===== Data supplied
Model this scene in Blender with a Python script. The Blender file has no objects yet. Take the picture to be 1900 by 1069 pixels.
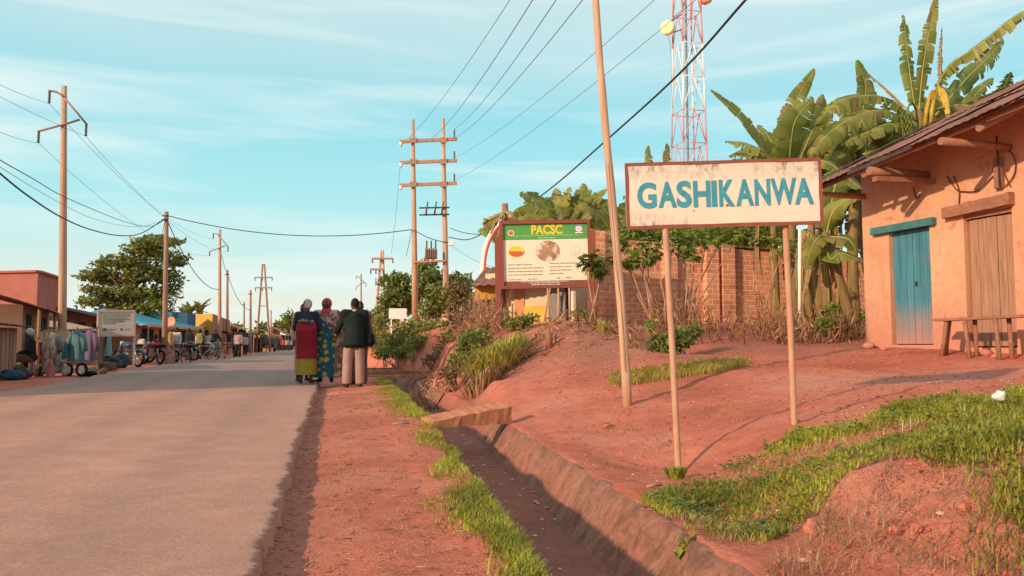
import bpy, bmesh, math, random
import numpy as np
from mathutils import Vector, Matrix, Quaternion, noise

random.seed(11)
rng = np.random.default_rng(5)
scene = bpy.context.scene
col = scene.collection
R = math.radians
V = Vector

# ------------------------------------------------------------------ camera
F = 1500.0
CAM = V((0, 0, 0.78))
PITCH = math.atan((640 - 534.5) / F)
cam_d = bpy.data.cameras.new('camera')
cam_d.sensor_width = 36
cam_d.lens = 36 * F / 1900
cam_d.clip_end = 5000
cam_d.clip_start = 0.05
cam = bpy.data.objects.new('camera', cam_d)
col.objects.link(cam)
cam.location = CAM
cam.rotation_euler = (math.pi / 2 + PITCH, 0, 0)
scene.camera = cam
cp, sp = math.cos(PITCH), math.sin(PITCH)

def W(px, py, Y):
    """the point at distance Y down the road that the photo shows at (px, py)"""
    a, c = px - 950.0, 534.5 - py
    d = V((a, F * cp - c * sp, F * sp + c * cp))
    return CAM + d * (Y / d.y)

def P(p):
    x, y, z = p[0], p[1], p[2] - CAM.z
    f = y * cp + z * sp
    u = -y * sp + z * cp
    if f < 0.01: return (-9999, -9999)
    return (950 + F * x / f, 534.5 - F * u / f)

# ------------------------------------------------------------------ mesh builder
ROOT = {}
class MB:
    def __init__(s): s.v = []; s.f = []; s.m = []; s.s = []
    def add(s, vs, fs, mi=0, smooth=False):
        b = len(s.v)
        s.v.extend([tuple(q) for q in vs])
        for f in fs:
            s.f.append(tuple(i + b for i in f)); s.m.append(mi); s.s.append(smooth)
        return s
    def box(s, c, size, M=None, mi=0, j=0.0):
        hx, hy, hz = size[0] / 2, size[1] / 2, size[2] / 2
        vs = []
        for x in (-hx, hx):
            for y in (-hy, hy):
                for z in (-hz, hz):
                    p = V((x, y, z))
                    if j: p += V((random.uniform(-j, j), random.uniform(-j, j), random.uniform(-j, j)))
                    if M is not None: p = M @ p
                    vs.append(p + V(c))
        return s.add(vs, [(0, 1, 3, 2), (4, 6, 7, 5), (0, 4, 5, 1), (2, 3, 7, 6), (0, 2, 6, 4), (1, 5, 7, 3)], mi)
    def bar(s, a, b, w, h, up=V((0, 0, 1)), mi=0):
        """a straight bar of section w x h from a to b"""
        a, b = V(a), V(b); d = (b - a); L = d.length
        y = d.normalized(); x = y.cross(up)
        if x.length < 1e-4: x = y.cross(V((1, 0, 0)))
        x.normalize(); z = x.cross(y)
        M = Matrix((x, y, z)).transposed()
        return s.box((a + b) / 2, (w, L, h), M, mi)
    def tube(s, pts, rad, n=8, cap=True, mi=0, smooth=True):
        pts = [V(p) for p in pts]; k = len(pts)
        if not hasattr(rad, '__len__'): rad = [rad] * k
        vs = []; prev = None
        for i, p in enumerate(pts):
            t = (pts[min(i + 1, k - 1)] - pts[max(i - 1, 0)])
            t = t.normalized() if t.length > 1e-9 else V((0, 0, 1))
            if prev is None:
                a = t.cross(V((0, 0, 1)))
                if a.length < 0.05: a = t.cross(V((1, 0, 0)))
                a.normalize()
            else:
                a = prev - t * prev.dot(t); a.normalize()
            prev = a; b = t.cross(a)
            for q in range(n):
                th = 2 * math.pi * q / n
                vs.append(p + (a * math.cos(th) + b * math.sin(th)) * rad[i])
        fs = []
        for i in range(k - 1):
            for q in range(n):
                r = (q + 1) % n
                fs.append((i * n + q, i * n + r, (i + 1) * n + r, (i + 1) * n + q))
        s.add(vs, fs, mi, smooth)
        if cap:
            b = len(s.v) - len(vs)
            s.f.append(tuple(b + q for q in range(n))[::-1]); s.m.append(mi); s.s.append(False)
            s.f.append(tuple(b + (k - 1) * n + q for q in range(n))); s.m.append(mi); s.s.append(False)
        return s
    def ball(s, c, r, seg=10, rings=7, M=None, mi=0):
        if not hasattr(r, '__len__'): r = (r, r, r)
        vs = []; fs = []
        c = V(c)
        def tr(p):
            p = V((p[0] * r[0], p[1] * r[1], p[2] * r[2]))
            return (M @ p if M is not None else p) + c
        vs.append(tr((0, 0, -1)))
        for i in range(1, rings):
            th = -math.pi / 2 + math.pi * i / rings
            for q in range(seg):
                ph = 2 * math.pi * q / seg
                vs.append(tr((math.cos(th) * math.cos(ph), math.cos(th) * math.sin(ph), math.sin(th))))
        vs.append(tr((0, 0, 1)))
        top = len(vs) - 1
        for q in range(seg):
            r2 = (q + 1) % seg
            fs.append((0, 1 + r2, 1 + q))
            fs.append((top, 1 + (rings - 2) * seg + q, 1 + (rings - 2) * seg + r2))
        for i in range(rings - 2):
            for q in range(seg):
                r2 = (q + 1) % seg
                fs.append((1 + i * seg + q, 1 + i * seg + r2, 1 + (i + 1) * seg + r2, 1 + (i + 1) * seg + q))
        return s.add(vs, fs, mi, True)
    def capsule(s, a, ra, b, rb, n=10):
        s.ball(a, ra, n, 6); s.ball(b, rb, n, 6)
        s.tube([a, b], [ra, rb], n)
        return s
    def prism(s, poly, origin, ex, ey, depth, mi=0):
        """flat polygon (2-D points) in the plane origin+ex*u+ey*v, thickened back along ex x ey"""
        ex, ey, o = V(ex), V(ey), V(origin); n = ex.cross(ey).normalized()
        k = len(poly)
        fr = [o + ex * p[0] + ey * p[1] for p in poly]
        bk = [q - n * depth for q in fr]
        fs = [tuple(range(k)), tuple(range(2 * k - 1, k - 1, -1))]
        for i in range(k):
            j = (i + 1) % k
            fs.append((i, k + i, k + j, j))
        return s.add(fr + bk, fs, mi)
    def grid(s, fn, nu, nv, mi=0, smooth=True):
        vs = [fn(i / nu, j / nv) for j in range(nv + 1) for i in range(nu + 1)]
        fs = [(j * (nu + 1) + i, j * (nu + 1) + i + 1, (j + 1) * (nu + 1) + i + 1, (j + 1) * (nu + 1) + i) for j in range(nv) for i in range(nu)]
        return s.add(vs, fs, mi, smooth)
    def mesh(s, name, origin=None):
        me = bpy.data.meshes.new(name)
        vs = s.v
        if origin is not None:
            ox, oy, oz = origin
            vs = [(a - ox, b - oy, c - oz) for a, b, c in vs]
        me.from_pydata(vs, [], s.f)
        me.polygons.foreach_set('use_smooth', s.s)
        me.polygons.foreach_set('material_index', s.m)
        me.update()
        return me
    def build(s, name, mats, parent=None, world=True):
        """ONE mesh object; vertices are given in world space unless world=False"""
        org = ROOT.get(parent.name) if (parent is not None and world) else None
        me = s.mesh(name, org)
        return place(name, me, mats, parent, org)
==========
===== Data supplied
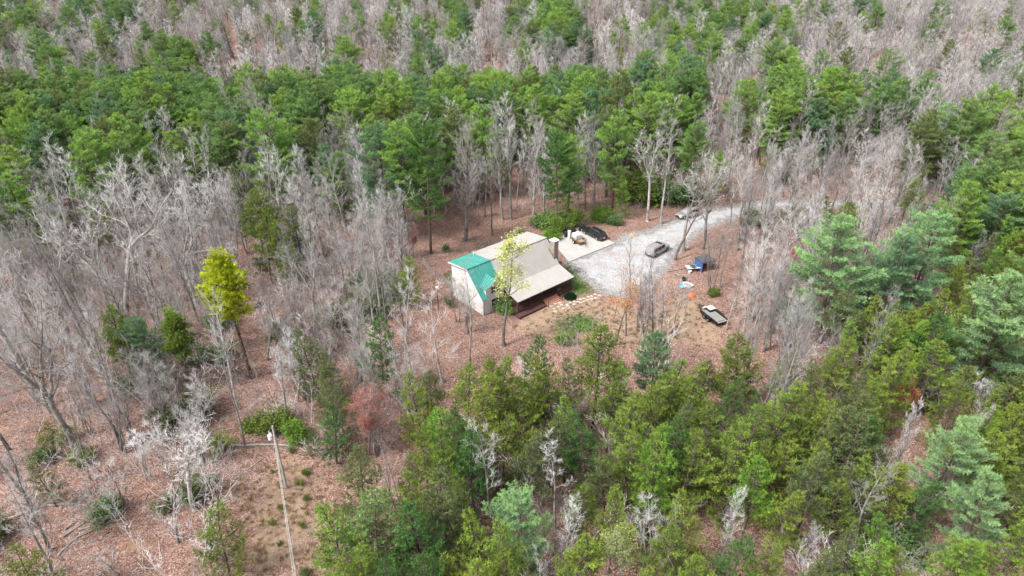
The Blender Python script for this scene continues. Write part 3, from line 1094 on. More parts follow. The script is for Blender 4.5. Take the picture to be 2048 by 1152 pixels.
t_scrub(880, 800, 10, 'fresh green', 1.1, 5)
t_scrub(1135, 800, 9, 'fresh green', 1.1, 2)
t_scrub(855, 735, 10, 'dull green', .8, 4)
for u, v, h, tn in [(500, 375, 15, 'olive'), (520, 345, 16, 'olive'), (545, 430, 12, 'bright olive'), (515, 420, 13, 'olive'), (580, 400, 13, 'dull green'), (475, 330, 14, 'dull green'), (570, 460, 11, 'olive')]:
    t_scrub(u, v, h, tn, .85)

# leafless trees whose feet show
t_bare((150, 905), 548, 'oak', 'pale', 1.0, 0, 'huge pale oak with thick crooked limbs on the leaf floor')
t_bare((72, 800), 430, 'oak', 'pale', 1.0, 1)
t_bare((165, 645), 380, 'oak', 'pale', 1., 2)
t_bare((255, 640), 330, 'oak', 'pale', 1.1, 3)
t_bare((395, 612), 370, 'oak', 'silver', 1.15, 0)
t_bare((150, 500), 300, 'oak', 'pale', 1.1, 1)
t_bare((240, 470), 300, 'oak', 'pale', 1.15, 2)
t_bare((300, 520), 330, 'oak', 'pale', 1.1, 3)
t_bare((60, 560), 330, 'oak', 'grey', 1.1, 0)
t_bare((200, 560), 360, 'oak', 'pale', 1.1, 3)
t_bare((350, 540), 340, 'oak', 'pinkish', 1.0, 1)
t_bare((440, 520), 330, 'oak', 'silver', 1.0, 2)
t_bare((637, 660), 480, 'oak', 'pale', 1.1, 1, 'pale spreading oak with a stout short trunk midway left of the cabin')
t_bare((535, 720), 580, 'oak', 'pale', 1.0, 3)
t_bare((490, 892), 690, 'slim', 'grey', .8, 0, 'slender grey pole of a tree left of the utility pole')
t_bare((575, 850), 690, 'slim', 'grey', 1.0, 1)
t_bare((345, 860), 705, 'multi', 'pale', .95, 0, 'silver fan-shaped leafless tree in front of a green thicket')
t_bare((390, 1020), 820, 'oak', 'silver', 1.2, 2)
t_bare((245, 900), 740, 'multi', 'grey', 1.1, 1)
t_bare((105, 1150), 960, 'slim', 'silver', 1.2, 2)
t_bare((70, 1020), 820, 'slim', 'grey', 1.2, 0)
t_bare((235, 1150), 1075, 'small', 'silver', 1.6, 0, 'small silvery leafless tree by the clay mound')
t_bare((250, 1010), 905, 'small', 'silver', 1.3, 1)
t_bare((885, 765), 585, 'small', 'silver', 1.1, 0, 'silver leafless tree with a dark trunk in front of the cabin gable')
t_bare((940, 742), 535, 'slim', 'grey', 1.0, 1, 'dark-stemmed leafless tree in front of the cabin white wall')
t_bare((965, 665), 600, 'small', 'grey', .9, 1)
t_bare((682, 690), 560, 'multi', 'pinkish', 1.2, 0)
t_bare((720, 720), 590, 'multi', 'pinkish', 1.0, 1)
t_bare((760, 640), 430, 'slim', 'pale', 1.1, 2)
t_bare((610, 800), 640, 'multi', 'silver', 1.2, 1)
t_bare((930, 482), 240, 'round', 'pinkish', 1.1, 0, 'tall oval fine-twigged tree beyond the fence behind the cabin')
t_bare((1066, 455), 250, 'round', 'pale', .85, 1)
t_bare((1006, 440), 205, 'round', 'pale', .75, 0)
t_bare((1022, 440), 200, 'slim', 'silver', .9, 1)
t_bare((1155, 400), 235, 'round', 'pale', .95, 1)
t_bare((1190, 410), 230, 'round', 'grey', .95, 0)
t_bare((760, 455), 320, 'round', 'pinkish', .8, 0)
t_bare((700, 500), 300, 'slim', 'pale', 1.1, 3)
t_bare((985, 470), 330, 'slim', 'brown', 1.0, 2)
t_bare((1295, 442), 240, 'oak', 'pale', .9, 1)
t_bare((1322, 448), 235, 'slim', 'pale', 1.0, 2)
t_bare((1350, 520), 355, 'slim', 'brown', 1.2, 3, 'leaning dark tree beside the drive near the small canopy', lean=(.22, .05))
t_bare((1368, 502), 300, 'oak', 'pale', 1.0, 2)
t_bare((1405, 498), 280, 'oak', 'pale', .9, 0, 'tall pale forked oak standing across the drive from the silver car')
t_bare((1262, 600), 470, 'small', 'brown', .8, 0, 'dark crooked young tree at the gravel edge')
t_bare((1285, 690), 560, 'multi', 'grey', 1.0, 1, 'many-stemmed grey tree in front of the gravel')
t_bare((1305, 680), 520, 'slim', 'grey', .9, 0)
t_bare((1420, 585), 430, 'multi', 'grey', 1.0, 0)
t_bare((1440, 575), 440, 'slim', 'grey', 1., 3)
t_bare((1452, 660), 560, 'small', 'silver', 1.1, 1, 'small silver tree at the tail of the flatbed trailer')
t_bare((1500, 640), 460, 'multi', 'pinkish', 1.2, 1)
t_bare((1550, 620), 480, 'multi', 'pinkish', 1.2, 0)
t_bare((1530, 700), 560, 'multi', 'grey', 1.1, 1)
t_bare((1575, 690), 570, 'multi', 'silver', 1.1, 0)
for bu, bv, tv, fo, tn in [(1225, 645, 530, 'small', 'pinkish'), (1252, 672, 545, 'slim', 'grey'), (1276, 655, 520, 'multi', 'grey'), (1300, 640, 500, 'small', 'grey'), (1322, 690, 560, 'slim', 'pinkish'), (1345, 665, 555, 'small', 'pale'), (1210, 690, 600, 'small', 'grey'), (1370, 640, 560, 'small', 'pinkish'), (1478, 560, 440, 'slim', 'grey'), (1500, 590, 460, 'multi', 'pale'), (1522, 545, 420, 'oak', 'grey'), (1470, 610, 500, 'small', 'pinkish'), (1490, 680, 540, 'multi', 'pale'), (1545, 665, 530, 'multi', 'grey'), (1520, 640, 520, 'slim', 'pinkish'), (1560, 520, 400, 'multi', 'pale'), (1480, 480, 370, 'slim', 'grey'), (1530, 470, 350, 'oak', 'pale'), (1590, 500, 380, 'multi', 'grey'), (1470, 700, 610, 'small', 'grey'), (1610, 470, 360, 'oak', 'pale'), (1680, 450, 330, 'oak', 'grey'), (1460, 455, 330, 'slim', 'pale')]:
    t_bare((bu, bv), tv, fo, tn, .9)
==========
===== Data supplied
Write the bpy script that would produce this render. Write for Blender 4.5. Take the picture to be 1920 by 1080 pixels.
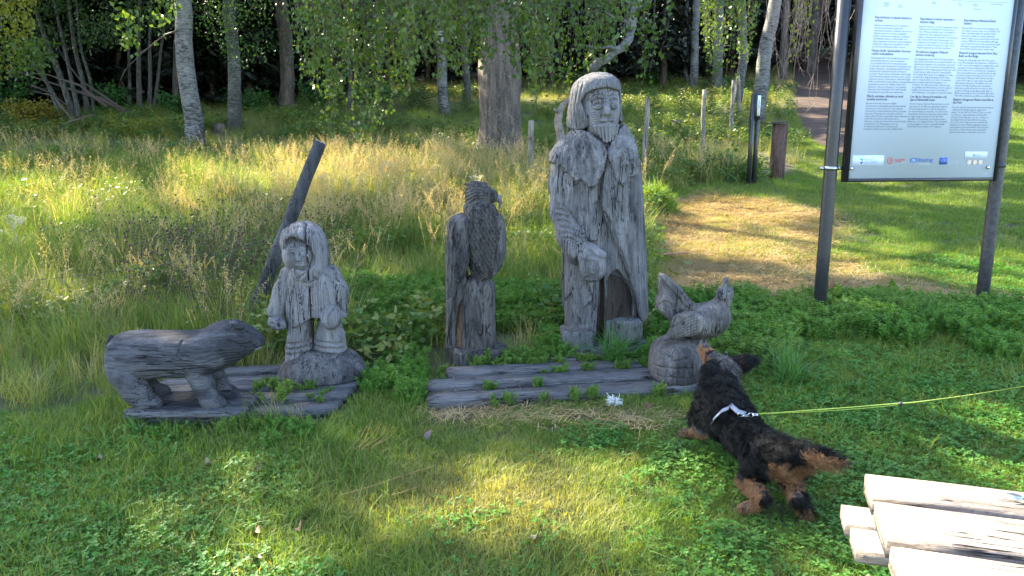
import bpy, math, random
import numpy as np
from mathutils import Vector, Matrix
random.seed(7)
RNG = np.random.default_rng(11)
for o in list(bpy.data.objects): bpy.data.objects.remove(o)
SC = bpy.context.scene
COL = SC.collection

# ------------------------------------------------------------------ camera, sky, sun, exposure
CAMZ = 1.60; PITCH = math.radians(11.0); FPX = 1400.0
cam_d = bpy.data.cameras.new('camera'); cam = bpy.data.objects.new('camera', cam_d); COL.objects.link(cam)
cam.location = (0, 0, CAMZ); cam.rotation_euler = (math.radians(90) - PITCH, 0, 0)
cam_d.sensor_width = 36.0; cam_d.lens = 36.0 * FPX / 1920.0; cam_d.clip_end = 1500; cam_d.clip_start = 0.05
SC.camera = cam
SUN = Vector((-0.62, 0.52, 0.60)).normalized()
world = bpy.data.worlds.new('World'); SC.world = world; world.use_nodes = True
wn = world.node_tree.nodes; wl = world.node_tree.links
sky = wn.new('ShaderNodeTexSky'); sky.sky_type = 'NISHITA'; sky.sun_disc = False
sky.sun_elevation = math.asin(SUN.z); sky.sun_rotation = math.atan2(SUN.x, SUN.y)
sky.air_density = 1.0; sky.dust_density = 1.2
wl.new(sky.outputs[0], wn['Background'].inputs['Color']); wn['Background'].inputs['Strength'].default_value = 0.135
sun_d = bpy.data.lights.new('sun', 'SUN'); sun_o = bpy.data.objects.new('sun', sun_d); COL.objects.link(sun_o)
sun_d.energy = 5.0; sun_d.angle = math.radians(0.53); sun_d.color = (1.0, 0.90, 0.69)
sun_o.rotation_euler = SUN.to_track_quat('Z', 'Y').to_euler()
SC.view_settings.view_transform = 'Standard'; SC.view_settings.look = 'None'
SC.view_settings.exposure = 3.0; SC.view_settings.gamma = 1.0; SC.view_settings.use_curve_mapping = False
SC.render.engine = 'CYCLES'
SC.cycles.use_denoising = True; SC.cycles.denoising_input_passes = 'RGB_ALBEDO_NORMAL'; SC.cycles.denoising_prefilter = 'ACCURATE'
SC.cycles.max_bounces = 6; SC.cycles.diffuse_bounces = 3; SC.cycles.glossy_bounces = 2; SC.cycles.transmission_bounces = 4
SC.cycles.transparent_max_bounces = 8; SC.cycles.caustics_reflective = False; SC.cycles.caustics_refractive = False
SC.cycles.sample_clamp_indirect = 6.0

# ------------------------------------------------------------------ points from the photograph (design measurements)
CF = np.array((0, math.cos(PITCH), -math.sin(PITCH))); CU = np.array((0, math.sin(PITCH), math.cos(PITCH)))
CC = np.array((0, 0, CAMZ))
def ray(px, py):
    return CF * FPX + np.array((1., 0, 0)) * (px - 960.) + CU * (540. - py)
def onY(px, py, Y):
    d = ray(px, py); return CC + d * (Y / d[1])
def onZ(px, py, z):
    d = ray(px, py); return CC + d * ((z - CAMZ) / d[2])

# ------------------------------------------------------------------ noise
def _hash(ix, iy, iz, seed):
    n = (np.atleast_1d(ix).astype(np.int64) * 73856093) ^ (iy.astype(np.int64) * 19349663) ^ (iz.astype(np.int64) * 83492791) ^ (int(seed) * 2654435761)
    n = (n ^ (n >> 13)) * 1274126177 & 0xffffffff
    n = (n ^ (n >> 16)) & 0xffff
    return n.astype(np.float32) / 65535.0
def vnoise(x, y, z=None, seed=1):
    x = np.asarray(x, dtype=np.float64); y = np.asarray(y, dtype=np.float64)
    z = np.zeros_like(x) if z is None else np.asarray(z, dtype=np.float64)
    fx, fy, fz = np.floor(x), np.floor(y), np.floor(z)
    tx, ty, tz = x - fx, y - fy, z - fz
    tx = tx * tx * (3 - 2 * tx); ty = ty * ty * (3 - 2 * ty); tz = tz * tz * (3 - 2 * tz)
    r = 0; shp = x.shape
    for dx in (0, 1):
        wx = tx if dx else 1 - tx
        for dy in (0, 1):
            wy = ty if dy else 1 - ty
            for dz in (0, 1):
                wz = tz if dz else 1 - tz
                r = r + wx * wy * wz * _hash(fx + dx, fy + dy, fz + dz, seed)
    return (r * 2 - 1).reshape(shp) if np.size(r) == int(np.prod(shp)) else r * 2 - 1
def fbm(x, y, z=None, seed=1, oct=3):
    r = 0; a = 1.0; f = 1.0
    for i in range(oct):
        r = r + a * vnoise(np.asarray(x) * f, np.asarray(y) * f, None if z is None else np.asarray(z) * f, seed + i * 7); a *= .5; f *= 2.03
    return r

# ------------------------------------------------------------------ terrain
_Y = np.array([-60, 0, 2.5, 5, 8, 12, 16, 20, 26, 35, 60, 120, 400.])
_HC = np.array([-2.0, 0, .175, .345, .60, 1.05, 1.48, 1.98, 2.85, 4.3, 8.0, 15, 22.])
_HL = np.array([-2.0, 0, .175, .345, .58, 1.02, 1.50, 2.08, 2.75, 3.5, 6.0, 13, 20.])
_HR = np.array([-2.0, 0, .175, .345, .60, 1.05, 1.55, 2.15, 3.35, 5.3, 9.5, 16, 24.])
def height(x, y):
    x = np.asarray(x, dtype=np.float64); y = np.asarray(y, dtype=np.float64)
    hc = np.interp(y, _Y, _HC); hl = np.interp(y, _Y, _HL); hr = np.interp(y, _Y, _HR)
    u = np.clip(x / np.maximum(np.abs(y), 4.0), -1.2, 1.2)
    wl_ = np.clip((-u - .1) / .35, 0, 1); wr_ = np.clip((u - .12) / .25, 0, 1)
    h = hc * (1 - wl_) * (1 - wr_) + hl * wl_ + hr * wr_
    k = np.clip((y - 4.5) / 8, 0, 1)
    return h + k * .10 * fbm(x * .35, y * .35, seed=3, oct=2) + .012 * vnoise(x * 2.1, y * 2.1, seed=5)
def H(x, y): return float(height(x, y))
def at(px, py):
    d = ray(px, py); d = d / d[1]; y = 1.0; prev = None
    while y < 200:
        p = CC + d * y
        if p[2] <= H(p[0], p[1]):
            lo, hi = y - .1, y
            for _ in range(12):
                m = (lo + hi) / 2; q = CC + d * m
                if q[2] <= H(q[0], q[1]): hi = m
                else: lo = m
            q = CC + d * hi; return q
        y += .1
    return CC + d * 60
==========
> _Directions for this task_
Exactly reproduce the stretch from the line with "The Blender Python" through the line with "t_scrub(u, v, h, tn, .85)", including both ends and nothing else.

> _Full solution_
The Blender Python script for this scene continues. Write part 3, from line 1094 on. More parts follow. The script is for Blender 4.5. Take the picture to be 2048 by 1152 pixels.
t_scrub(880, 800, 10, 'fresh green', 1.1, 5)
t_scrub(1135, 800, 9, 'fresh green', 1.1, 2)
t_scrub(855, 735, 10, 'dull green', .8, 4)
for u, v, h, tn in [(500, 375, 15, 'olive'), (520, 345, 16, 'olive'), (545, 430, 12, 'bright olive'), (515, 420, 13, 'olive'), (580, 400, 13, 'dull green'), (475, 330, 14, 'dull green'), (570, 460, 11, 'olive')]:
    t_scrub(u, v, h, tn, .85)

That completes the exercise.